The Sunday Telegraph

Wilfred Owen’s bugle will sing 100 years after death of poet

- By Steve Bird

A BUGLE Wilfred Owen took from the battlefiel­d was played in public for the first time today to mark 100 years since the poet’s death.

The instrument was used at a 6am ceremony at his graveside in northern France, where he was killed in action, aged just 25. The poet died during the crossing of the Sambre-Oise Canal a week before the signing of the Armistice in November 1918.

According to the Wilfred Owen Royalties Trust, he had written to his brother, Colin, saying that the military bugle was “loot from a packet which I rifled on the Field”: “I was thinking of you when I was unbuckling the bugle from the equipment and being then in a particular­ly noble frame of mind, meant to present it to you some day. But now I have got too fond of the thing to part with it!”

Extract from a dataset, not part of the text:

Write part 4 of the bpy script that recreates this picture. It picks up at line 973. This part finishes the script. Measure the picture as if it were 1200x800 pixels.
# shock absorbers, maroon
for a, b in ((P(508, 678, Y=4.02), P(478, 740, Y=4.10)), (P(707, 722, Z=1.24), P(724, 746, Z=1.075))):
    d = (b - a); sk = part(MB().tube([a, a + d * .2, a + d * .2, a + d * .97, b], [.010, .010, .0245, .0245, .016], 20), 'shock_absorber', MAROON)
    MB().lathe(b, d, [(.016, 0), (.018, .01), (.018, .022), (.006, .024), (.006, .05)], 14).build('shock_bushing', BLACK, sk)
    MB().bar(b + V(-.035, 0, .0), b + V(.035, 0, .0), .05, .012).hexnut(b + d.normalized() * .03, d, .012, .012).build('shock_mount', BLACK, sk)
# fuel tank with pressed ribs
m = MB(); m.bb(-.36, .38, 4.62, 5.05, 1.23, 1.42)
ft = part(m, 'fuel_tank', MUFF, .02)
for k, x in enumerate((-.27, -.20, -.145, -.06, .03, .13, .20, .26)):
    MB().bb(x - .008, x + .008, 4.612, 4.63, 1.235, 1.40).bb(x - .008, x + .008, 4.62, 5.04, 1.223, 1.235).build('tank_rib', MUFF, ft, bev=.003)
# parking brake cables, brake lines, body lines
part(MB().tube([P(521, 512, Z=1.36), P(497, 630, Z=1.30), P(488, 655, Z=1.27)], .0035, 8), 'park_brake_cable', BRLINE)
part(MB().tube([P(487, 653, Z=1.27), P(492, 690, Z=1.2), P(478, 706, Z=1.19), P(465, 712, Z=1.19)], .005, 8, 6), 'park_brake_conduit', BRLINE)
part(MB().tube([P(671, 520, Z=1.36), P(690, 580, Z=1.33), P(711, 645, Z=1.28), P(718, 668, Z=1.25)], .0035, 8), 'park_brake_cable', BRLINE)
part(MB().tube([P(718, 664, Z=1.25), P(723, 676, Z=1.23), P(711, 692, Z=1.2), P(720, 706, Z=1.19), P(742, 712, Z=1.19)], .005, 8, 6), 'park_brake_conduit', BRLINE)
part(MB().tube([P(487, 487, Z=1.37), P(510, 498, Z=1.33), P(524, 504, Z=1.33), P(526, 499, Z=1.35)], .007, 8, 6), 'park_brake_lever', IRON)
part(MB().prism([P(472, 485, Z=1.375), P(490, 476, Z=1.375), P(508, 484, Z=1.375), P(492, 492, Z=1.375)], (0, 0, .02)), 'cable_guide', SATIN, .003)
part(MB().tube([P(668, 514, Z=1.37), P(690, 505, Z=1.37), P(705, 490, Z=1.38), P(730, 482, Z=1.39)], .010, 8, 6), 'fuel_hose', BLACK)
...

It was played at special ceremony attended by Elizabeth Owen, the widow of his nephew Peter, and trustees of the Wilfred Owen Associatio­n.

A service, lectures and an evening concert organised by the French Wilfred Owen Associatio­n featuring musicians from Belgium and Scotland will also be held throughout today.

Owen is regarded as one of the greatest poets of the First World War. The poetry of Siegfried Sassoon inspired him to write his own verses capturing the horrors of the trenches and gas warfare. Bugle calls feature in some of his poems, including Anthem for Doomed Youth and Bugles Sang.